Many Haitians gathered Tuesday at prayer services and private homes to mark the sixth anniversary of the country’s devastating earthquake and remember loved ones who died.

The Haitian government has said more than 300,000 people died in the 2010 disaster, but the exact toll is unknown because there was no systematic effort to count bodies during the overwhelming days that followed the quake.

Joseph Philistin brought his two sons to the grounds of the Sacred Heart Catholic church, one of thousands of buildings reduced to rubble when the magnitude-7.0 quake hit Port-au-Princeand surrounding areas. He came to mourn five relatives who were killed when their concrete home collapsed in the hard-hit Carrefour area.

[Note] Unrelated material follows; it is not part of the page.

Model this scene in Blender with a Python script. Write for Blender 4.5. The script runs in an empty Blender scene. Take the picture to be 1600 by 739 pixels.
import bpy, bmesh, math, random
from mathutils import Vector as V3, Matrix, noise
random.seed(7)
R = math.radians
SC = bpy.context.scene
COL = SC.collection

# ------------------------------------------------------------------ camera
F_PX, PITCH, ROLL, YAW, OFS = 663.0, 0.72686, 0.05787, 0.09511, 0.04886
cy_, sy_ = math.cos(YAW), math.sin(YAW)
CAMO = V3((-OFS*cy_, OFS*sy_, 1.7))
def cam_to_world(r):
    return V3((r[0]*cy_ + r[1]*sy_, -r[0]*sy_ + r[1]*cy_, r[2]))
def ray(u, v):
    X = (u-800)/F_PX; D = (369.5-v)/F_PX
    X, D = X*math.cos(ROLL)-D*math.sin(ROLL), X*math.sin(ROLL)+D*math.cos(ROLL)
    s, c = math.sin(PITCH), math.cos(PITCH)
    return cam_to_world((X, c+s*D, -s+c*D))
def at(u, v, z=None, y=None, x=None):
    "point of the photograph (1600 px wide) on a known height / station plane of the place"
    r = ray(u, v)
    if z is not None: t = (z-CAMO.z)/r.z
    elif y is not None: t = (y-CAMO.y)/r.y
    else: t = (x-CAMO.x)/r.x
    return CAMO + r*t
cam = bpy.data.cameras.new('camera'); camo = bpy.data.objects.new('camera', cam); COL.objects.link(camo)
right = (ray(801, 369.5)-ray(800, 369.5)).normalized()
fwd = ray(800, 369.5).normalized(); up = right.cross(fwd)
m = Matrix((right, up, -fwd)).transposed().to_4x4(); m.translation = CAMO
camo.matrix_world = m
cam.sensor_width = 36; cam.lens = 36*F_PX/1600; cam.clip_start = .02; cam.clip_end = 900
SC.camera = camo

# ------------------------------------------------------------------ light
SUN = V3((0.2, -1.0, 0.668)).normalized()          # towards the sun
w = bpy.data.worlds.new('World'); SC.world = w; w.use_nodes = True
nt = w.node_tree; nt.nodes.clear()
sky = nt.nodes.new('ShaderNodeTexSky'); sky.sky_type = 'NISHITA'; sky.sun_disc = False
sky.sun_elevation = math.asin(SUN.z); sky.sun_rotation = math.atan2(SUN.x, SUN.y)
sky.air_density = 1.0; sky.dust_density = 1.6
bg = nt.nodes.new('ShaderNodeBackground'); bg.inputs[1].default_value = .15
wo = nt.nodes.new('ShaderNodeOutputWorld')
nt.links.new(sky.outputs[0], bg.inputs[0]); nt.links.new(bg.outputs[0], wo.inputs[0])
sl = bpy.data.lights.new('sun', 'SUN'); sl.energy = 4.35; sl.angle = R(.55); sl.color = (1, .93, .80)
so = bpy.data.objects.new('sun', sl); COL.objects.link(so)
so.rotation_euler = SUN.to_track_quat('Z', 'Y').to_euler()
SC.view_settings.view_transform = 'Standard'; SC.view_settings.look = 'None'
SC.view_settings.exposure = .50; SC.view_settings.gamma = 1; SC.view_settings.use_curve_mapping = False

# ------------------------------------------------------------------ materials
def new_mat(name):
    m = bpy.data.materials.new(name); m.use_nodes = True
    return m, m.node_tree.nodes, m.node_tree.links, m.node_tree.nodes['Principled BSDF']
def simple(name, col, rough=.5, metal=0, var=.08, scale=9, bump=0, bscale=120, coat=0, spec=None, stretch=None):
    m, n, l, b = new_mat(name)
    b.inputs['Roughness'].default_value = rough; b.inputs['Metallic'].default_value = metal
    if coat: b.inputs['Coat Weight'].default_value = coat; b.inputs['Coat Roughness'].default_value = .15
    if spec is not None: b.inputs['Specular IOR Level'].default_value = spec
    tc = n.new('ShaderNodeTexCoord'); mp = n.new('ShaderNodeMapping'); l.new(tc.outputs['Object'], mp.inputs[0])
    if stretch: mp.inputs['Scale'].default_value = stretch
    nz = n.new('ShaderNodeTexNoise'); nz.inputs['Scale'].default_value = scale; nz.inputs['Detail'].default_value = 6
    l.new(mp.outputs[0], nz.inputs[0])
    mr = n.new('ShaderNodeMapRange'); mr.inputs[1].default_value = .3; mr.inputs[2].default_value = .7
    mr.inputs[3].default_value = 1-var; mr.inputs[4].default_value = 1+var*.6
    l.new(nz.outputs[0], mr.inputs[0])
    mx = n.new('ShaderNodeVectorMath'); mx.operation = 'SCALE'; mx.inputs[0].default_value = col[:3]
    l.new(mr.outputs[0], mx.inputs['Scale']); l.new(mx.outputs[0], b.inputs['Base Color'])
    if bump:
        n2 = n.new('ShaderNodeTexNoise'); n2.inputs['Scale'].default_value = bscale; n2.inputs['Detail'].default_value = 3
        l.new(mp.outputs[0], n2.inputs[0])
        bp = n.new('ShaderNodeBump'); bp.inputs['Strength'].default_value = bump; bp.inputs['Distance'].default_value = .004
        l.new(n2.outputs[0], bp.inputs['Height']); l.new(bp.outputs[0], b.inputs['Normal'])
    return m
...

“The memories of that day can’t ever be erased,” Philistin said as he joined a group of churchgoers shortly after dawn.

Nearby, Yvesrose Andre dressed entirely in white, a color associated with mourning in Haiti. She said she came to Tuesday’s Catholic Mass to honor all quake victims, including her two cousins.

“This is like our true day of the dead. It’s a day when people cried a lot,” Andre said quietly, turning rosary beads.

Tuesday was not a holiday in Haiti, as some quake anniversaries have been in the past, and Port-au-Prince’s streets were bustling with people and clogged with traffic as usual.

At a brief government ceremony on arid hills outside the capital President Michel Martelly placed a bouquet of white flowers at a mass burial site that’s been turned into an official memorial for those killed on Jan. 12, 2010.

As he walked out of the memorial surrounded by a scrum of journalists, Martelly said that a “lack of seriousness and planning helped this disaster magnify itself.”

“All of us Haitians everywhere have to see things differently and understand that it is our responsibility together to change our country,” said Martelly, who is constitutionally due to leave office Feb. 7.

Outside the memorial, Antoinise Excelet, one of roughly 250,000 displaced people who have settled precariously in the unregulated sprawl called Canaan near the burial site, said she had expected more progress toward reconstruction six years after the quake.

“I don’t think anything has changed in Haiti. It’s still the same hard place,” she said, carrying a bottle of moonshine and selling the occasional shot to the dozens of Canaan residents who gathered outside the memorial to catch a glimpse of Martelly, Prime Minister Evans Paul and other officials before they sped off in a motorcade.

As the nation of 10 million marked the anniversary, an electoral crisis threatened to undermine the long troubled country’s stability.

A presidential and legislative runoff is scheduled Jan. 24, but one of two presidential candidates is saying he won’t participate due to widespread suspicions of fraud and vote-rigging in an October vote. Electoral officials say candidate Jude Celestin’s name will still appear on ballots because he hasn’t officially withdrawn.

In a statement, U.N. Secretary-General Ban-Ki moon said the world body was mourning along with Haitians. Just over 100 U.N. personnel were killed in the Haiti quake, the single greatest loss of life during a single day the U.N. ever suffered. The 2010 quake toppled the Christopher Hotel, which housed the U.N. headquarters in Port-au-Prince.

He said Haiti continued to need international support and urged the country to “unite behind a vision for a stable, democratic and prosperous future.”

Since Sunday, 92 newly elected deputies and 14 senators have taken oaths of office, nearly filling Haiti’s Parliament and ending a year-long period where Martelly was ruling by decree. The first national assembly is expected to be held soon.